Troub uses a more subtle blend of vinegar and spices geared toward modern-day palates. He cures foot-long strips of the meat for several days in cider vinegar and salt (both preservatives), cracked coriander and baking soda (a 20th century addition that also acts as a preservative). An inch-thick rim of fat is left on one end of each strip, the cherry on the sundae for customers who prefer their biltong “natural” (fat on), while the meaty end is threaded with cotton twine so two slabs can be tied together to air dry.
Droëwors are bathed in a similar coriander-spiced vinegar cure; when dry, the vinegar dissolves the casing and makes the thin ground beef, sausage-style jerky brittle enough to crumble by hand.
Troub and the Sausage Kitchen’s previous owner, Willie Kossbiel, are matter-of-fact about the seemingly mysterious debut of these African specialties. Thirty years ago, a representative from the South African Consulate General’s office (located two miles northeast of the shop) asked Kossbiel to consider making the hometown favorites that expats were craving.
“The embassy asked for jerky, so I made it . . . simple,” quips the 71-year-old Kossbiel, who continues to work the front counter Friday and Saturday afternoons.
Biltong fans
A representative from the South African Consulate General’s office was less certain of the Sausage Kitchen jerky lineage. “All I know is you can find South Africans there before road trips or a game of rugby,” says consul Etienne van Straaten, who recently picked up some biltong for a family camping trip to Sequoia National Park.

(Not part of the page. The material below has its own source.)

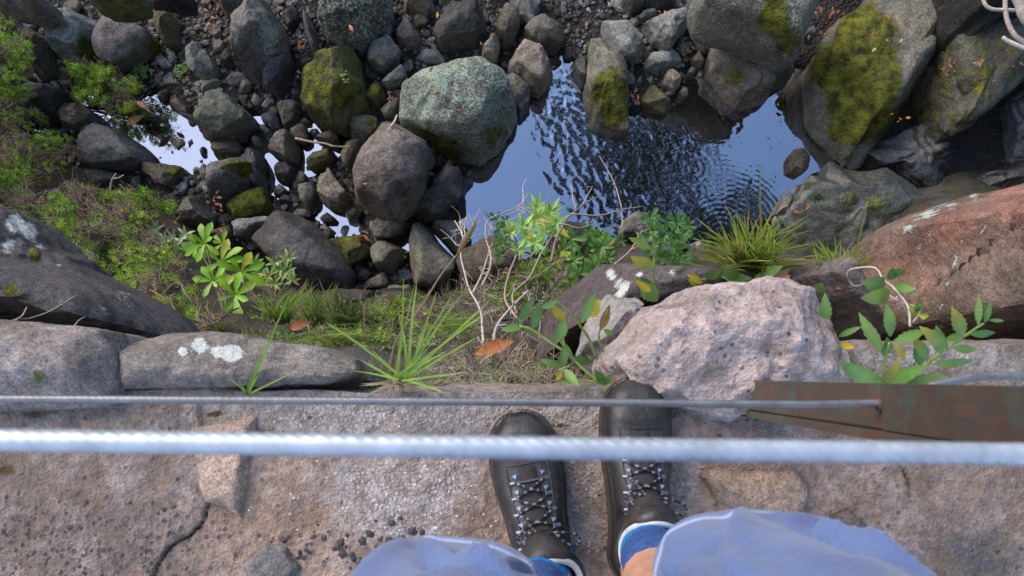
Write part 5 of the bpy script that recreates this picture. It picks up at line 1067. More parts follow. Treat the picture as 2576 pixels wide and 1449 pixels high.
def leaf_px(mb, b_, t_, zb, zt, wr, c, tip=None, serr=0, bend=.22, fold=.22, prof=None, nseg=8):
    P, Q = np.array(bp(*b_, zb)), np.array(bp(*t_, zt)); d = Q-P; L = np.linalg.norm(d)
    view = np.array([0, 0, CAMZ])-(P+Q)/2; view = view/np.linalg.norm(view)*.8+np.array([rng.normal(0, .3), rng.normal(0, .3), .5])
    mb.leaf(P, d, view, L*1.04, L*wr, c, tip, bend, fold, prof, serr, nseg)
obov = lambda t: (min(1, .18+1.25*t**1.15) if t < .72 else min(1, .18+1.25*.72**1.15)*max(0, 1-((t-.72)/.28)**2.3)**.5)
lanc = lambda t: max(.06, math.sin(math.pi*min(1, t**.9*.96+.02)))
def rosette(mb, u, v, z, px, n, c, wr=.36, prof=obov, tips=None, up=.45, c2=None):
    """whorl of leaves round a shoot tip"""
    dep = CAMZ-z; L0 = px/FPX*dep; q = np.array(bp(u, v, z)); a0 = rng.uniform(0, 6.28); tl = np.array([rng.normal(0, .15), rng.normal(.05, .15)])
    for k in range(n):
        a = a0+k*2*math.pi/n+rng.normal(0, .12); inner = k % 3 == 2; e = up*rng.uniform(.5, 1.3)+(.5 if inner else 0); d = np.array([math.cos(a)+tl[0], math.sin(a)+tl[1], e]); L = L0*(rng.uniform(.55, .75) if inner else rng.uniform(.85, 1.12))
        mb.leaf(q+np.array([0, 0, .004*(k % 3)]), d, np.array([0, 0, 1.])+rng.normal(0, .15, 3), L, L*wr, jit(c if rng.random() < .9 or c2 is None else c2, .18), jit(tips, .1) if tips is not None and rng.random() < .3 else None, .25, .25, prof, .06, 7)
    mb.tube([q-np.array([0, 0, L0*.5]), q], [.003, .0035], (.16, .05, .025), 4)
def whorl_plant(name, label, root, shoots, px, n, c, wr=.36, prof=obov, tips=None, stem=(.12, .09, .07), mat=None, group=None, c2=None, rs=.006):
    fo, st = MB(), MB(); rt = np.array(bp(*root))
    if name == 'broadleaf_shrub' and px < 50:
        shoots = shoots+[(s_[0]+rng.normal(0, 24), s_[1]+abs(rng.normal(0, 26)), s_[2]-.12, s_[3]*rng.uniform(.6, .9)) for s_ in shoots for _ in range(2)]
    for sh in shoots:
        u, v, z = sh[:3]; p_ = sh[3] if len(sh) > 3 else px; rosette(fo, u, v, z, p_, n, c, wr, prof, tips, c2=c2); q = np.array(bp(u, v, z))
        st.tube(smooth_path([rt, rt*.45+q*.55+np.array([rng.normal(0, .02), rng.normal(0, .02), -.05]), q], 8), np.linspace(rs, rs*.5, 8), jit(stem), 5)
    r_ = tag(empty(name, rt), label, 'plant', group); fo.build('foliage', mat or M_GLOSSY, r_); st.build('stems', M_TWIG, r_); return r_
whorl_plant('broadleaf_shrub', 'large bright leaved shrub with six whorls above the slate boulder', (566,800,-2.3), [(516,612,-2.95,56),(557,658,-2.8,60),(606,684,-2.7,66),(537,707,-2.6,52),(592,744,-2.35,64),(497,625,-3.0,40),(560,612,-2.95,34)], 58, 7, (.17,.38,.02), .36, tips=(.22,.36,.03), c2=(.34,.36,.04))
whorl_plant('pale_spurge', 'small grey green spurge beside the triangular boulder', (430,660,-4.6), [(392,576,-4.4),(436,596,-4.3),(467,591,-4.3),(439,620,-4.2),(415,605,-4.3),(478,610,-4.2)], 27, 9, (.22,.31,.17), .26, lanc, mat=M_LEAF)
whorl_plant('yellow_green_spurge', 'small yellow green plant spread over the slate boulder', (690,750,-3.9), [(725,651,-4.1),(723,684,-3.9),(736,705,-3.7),(692,661,-4.1),(676,695,-3.8),(705,680,-3.9),(655,690,-3.9),(690,715,-3.6),(640,660,-4.2)], 26, 8, (.17,.29,.06), .28, lanc, mat=M_LEAF, c2=(.38,.34,.06))
whorl_plant('broadleaf_shrub', 'light green whorled shrub at the pool edge behind bare twigs', (1385,660,-4.2), [(1384,534,-3.9,46),(1351,522,-3.95,38),(1315,571,-3.8,42),(1325,595,-3.7,44),(1353,550,-3.8,38),(1400,560,-3.8,36),(1345,610,-3.6,34),(1370,585,-3.7,34)], 42, 8, (.25,.44,.10), .25, lanc, mat=M_LEAF, c2=(.42,.40,.06))
whorl_plant('broadleaf_shrub', 'dark glossy whorled shrub in front of the dark brown boulder', (1470,690,-4.1), [(1436,602,-3.8,42),(1482,580,-3.95,32),(1511,625,-3.7,40),(1467,651,-3.5,42),(1412,632,-3.6,34),(1457,690,-3.2,34),(1490,676,-3.3,36),(1530,650,-3.6,28),(1500,600,-3.9,28),(1440,655,-3.5,34),(1525,605,-3.9,24)], 38, 7, (.065,.165,.028), .36, c2=(.3,.34,.04))
whorl_plant('broadleaf_shrub', 'small dark glossy shrub on the left side of the pool edge', (1262,640,-4.3), [(1249,553,-3.9,26),(1270,607,-3.7,28),(1258,575,-3.8,22)], 26, 6, (.055,.15,.025), .38)
whorl_plant('broadleaf_shrub', 'dark glossy shrub right of the grey rock at the pool edge', (1670,665,-4.0), [(1635,547,-3.9,30),(1673,591,-3.7,34),(1704,563,-3.8,32),(1694,622,-3.5,36),(1712,645,-3.3,30),(1660,648,-3.3,36),(1642,583,-3.8,28),(1680,560,-3.8,26),(1720,590,-3.7,24),(1640,625,-3.5,26)], 32, 7, (.06,.155,.027), .38)
whorl_plant('seedling', 'tiny green sprig growing on the olive moss boulder', (866,215,-4.9), [(866,186,-4.82,13),(858,200,-4.84,11),(872,205,-4.85,10)], 13, 6, (.13,.26,.05), .35, rs=.003)
whorl_plant('seedling', 'patch of small bright weeds on the gravel above the pink stone', (390,190,-5.45), [(365+rng.normal(0,18),180+rng.normal(0,14),-5.36,9) for _ in range(16)]+[(455+rng.normal(0,14),185+rng.normal(0,12),-5.36,8) for _ in range(12)], 9, 5, (.12,.25,.04), .5, rs=.002)
whorl_plant('spiky_rosette', 'blue green spiky rosette in the grass on the slope', (835,790,-2.9), [(838,778,-2.75,22)], 22, 12, (.10,.20,.11), .2, lanc)

# ---- serrated leaved plants rooted in the mortar of the ledge
GL, GD, YL = (.145, .27, .065), (.085, .19, .04), (.48, .38, .035)
def serr_plant(label, root, stems, leaves, wr=.30, name='serrated_plant', zb=.03, lift=.10):
    fo, st = MB(), MB()
    for tl, pts, z0, z1, r0 in stems:
        D_ = T(tl, pts); m = len(D_); P = [bp(*d, z0+(z1-z0)*i/(m-1)) for i, d in enumerate(D_)]; st.tube(smooth_path(P, 24), np.linspace(r0, r0*.55, 24), (.24, .32, .08), 6)
    for L_ in leaves:
        tl, b_, t_, z0, z1, c = L_[:6]; w_ = L_[6] if len(L_) > 6 else wr; tip = L_[7] if len(L_) > 7 else None
        leaf_px(fo, D1(tl, *b_), D1(tl, *t_), z0, z1, w_, jit(c, .1), tip, .10, .18, .2, lanc, 13)
    r_ = tag(empty(name, bp(*root)), label, 'plant'); fo.build('foliage', M_LEAF, r_); st.build('stems', M_TWIG, r_); return r_
serr_plant('toothed leaf plant with a long leaning stem beside the post', (2223,971,.02),
  [('L',[(1210,985),(1200,860),(1225,690),(1265,560)],.02,.12,.0028),('L',[(1225,990),(1480,880),(1760,660),(2020,480),(2180,370)],.02,.14,.0032),('L',[(1040,840),(920,740),(770,580),(660,440)],-.02,.04,.0028)],
  [('L',(1200,985),(840,815),.03,.08,GL,.34),('L',(1215,980),(1560,780),.03,.10,GL,.34),('L',(1222,985),(1340,770),.03,.07,(.26,.3,.05),.38,YL),('L',(1380,985),(1805,900),.03,.08,GL,.36),('L',(1200,650),(978,308),.08,.10,GL,.27),('L',(1215,690),(1262,540),.09,.12,GD,.5),
   ('L',(1272,500),(1265,198),.11,.13,GL,.40),('L',(1300,550),(1632,438),.11,.13,GL,.34),('L',(1310,555),(1440,750),.10,.08,YL,.26),('L',(1565,780),(1540,570),.08,.10,GD,.44),('L',(1640,730),(1530,520),.09,.12,GD,.36,YL),('L',(1690,760),(2112,760),.09,.10,GL,.25),
   ('L',(1760,665),(1745,430),.10,.13,GL,.42),('L',(1835,620),(1615,435),.11,.14,GL,.33,YL),('L',(1880,605),(2125,640),.11,.12,GL,.42),('L',(1985,495),(1905,250),.12,.15,GL,.38,YL),('L',(2045,470),(2320,475),.13,.13,GD,.30),('L',(2130,385),(2140,125),.14,.16,GL,.25),('L',(2195,365),(2250,168),.14,.16,GD,.27),('L',(2225,335),(2400,350),.14,.14,GL,.22),('L',(2000,490),(1800,520),.12,.10,GD,.4),
   ('L',(640,385),(640,108),.03,.06,GL,.36),('L',(705,505),(640,380),.02,.04,GL,.5),('L',(765,500),(965,405),.02,.05,GD,.26),('L',(780,570),(905,605),.01,.03,YL,.5),('L',(1000,960),(800,930),.01,.03,GD,.34),('L',(900,830),(770,800),-.02,0,GD,.5),('L',(1100,990),(960,1000),.02,.03,GD,.4)])
serr_plant('plant with yellowing toothed leaves beside the boot toe', (1522,966,.02),
  [('K',[(965,960),(880,930),(700,780),(590,670),(510,615),(380,530),(240,430),(120,395)],.01,.06,.003),('K',[(870,715),(800,530),(715,400),(600,255),(450,130),(350,70)],-.05,.05,.0024),('K',[(935,640),(890,500),(930,360),(975,240)],-.05,.03,.0022),('K',[(590,670),(545,520),(560,400)],.02,.05,.0022),('K',[(960,960),(830,935),(690,925)],.01,.02,.003)],
  [('K',(150,400),(-40,425),.05,.07,GL,.36),('K',(245,425),(330,175),.05,.08,GL,.36),('K',(140,400),(110,330),.05,.06,GL,.4),('K',(120,340),(235,160),.0,.05,GD,.3),('K',(335,215),(470,165),.05,.07,GL,.42),('K',(715,370),(850,105),.04,.08,GL,.30),('K',(765,300),(880,165),.03,.06,YL,.7),('K',(570,350),(430,200),.04,.06,YL,.40,(.4,.38,.05)),
   ('K',(565,345),(480,550),.05,.07,GL,.46),('K',(150,420),(310,480),.04,.04,GD,.3),('K',(545,800),(340,730),.03,.05,GL,.34),('K',(530,800),(555,630),.03,.06,GL,.40),('K',(545,815),(690,965),.03,.05,GL,.38),('K',(530,830),(480,930),.02,.02,YL,.5),('K',(620,700),(830,760),.0,.0,GD,.34),('K',(905,440),(1000,215),.0,.03,(.38,.22,.07),.30,(.22,.11,.05)),('K',(940,430),(1020,480),-.04,-.03,GD,.6),
   ('K',(950,960),(865,840),.02,.04,GD,.45),('K',(965,960),(1000,880),.02,.04,GD,.5),('K',(960,965),(930,1030),.02,.02,GL,.5),('K',(965,960),(890,930),.02,.03,GL,.5),('K',(640,690),(500,500),.0,.0,GD,.2),('K',(690,925),(520,935),.01,.02,GL,.25)])
serr_plant('single upright stem with a big yellow tipped leaf behind the mortar lump', (1640,775,-.05),
  [('G',[(1440,1460),(1425,1250),(1435,1080),(1425,930),(1400,870)],-.06,.10,.0026),('G',[(1435,1080),(1370,1000),(1265,885)],.04,.09,.002)],
  [('G',(1412,1205),(1232,1140),.03,.06,(.3,.34,.06),.5,YL),('G',(1385,1030),(1222,935),.05,.08,(.25,.33,.06),.33),('K',(1425,70),(1385,225),-.02,-.06,GL,.0,None)][:2]+[('K',(1300,-40),(1480,190),.0,-.04,GL,.46),('K',(1395,60),(1270,-30),.0,.02,YL,.4),('G',(1275,1300),(1300,1420),.0,-.03,(.26,.18,.06),.4),('G',(1440,1440),(1320,1330),-.05,-.02,GD,.3),('G',(1350,940),(1260,870),.08,.09,GL,.3)])
serr_plant('low green leaves at the foot of the large grass tuft', (1830,712,-.35),
  [('G',[(2200,1380),(2000,1330),(1850,1340)],-.35,-.30,.003)],
  [('G',(2080,1300),(2380,1330),-.30,-.28,GL,.34),('G',(1920,1330),(2080,1260),-.32,-.28,GL,.5),('G',(1900,1370),(1780,1290),-.3,-.27,YL,.34),('G',(2250,1330),(2120,1230),-.3,-.25,GL,.4),('G',(1850,1400),(1780,1330),-.3,-.28,(.3,.34,.05),.4),('G',(2500,1300),(2640,1210),-.3,-.25,GL,.45),('H',(60,1280),(-60,1360),-.3,-.28,GL,.45),('H',(560,1450),(590,1410),-.1,-.05,GL,.5)])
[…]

“Not too dry or soft, natural, please,” instructs a customer in a lilting British accent as he places a Cadbury milk chocolate bar and piri piri (South African chile sauce) on the counter.
Troub riffles through the dozens of biltong strips hanging on the wall, chooses one, and pushes it through a cylindrical metal blade shredder to finely dice the jerky.
“It’s easy to cut yourself when you slice by hand too quickly -- the jerky is very thick and tough -- so I finally had one shipped over from South Africa a few years ago,” he says, handing over a brown paper sack of the shaved jerky.
A young chef sporting a backward baseball cap scans the German mustards and horseradishes on a small, free-standing shelf. He asks Andrea about the smoked Danish bacon that a chef-friend told him was ideal for wrapping around asparagus spears and leaves with 2 pounds, thinly sliced, for Robata-Ya, an Asian-fusion Japanese grill owned by Makoto Tanaka of Mako in Beverly Hills.
“The Vienna wieners, brats and other sausages, those are for our German customers,” says Andrea, pounding out veal medallions for schnitzel.
Troub’s favorite? His creamy white, chubby veal bockwurst -- all veal for his Jewish customers, rather than the typical veal-pork blend.
“Germans don’t really like strong spices like cloves in their sausages,” he says, nodding toward the boerewors. “But that’s how you cooperate with your customers.”